» **WHAT YOU HAVE TO DO**
Starting at the line that contains "Build this scene in Blender. Output only the Python script. The" and stopping at the line that contains "from mathutils import Vector, Matrix", transcribe every line of the material below exactly; pictures stay out.

» **DATA SHOWN**
------------------------------------------------------------------------
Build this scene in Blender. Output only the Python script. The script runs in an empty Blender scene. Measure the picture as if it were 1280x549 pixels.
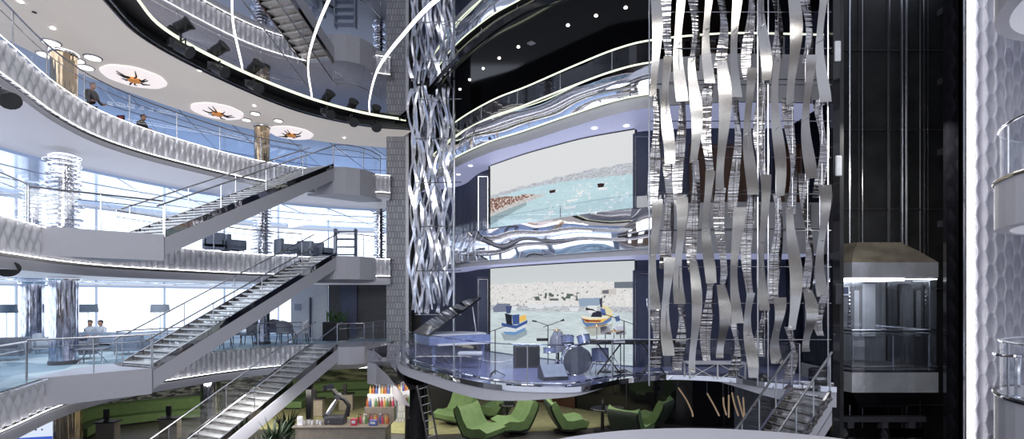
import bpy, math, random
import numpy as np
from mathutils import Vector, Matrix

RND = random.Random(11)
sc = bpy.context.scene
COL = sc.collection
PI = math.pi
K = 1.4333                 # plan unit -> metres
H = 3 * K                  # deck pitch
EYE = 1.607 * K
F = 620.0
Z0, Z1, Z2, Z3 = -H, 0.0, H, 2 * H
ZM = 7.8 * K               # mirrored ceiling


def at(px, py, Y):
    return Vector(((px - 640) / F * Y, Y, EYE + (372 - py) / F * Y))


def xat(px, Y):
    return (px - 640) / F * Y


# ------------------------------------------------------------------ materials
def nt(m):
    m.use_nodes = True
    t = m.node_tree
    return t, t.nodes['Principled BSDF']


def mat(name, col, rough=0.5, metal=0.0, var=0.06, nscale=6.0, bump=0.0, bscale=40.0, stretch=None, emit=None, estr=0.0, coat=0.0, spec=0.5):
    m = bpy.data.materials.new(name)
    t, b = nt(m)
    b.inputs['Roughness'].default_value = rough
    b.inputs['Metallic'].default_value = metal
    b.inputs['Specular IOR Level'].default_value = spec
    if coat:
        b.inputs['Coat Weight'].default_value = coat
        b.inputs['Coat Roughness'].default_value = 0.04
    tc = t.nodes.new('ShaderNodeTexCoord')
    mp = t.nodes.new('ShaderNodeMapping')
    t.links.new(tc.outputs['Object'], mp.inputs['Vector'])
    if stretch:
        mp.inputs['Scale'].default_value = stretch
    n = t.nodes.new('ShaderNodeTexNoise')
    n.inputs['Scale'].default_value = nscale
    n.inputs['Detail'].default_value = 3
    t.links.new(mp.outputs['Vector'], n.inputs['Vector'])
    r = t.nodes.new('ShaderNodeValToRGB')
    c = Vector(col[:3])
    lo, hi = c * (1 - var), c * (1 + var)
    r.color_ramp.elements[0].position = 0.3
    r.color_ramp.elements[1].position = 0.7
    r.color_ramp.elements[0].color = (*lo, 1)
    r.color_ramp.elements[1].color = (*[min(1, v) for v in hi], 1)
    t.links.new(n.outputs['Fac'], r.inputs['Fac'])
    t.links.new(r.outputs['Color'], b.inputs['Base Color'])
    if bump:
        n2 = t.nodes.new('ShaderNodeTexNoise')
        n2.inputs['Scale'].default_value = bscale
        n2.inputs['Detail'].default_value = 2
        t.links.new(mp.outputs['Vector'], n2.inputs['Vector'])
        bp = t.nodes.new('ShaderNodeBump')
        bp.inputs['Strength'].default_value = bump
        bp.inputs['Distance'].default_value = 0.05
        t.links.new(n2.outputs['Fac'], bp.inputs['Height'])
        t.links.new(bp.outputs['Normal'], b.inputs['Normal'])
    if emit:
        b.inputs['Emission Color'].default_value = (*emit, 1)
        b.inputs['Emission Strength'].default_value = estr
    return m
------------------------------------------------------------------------
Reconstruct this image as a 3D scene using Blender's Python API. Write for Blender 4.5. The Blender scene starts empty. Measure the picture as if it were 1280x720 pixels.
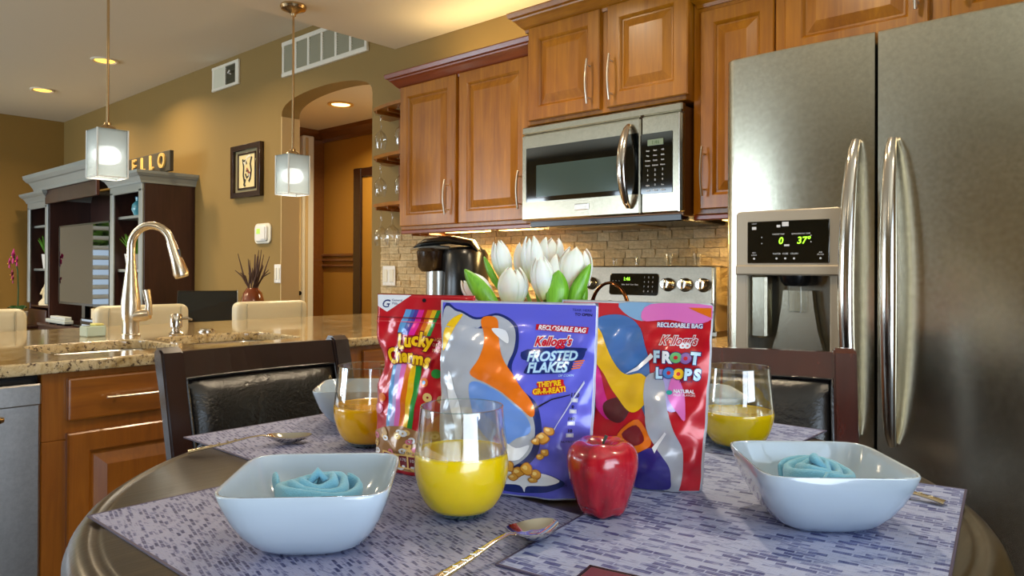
------------------------------------------------------------------------
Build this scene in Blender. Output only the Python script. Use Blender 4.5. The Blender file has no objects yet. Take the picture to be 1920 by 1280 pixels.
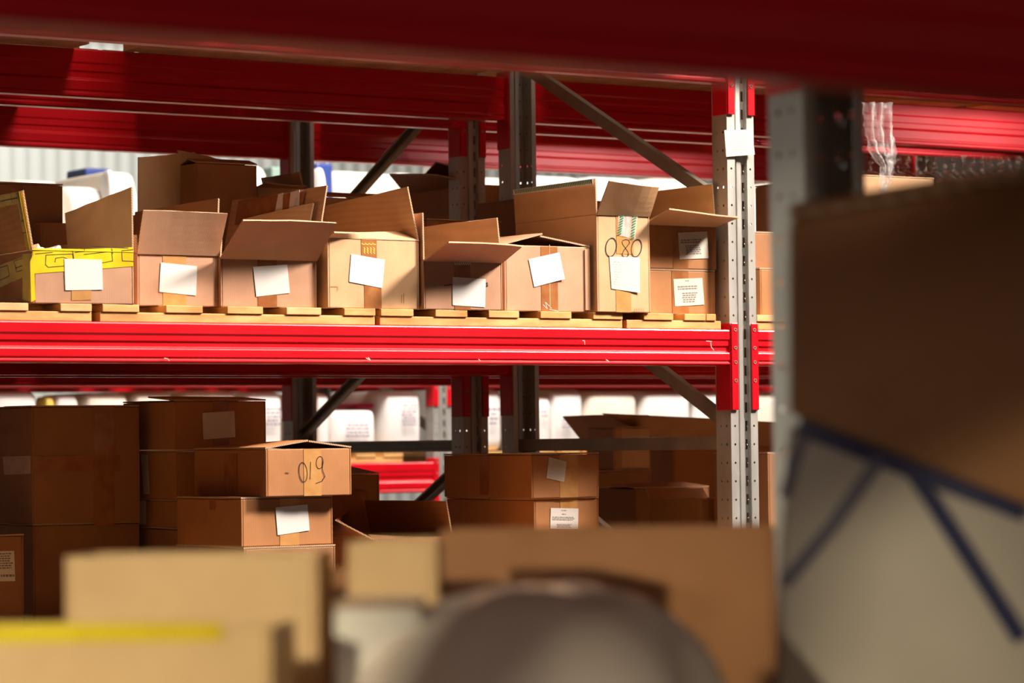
------------------------------------------------------------------------
» **COMPLETED EXERCISE**
Build this scene in Blender. Output only the Python script. The script runs in an empty Blender scene. Measure the picture as if it were 1280x549 pixels.
import bpy, math, random
import numpy as np
from mathutils import Vector, Matrix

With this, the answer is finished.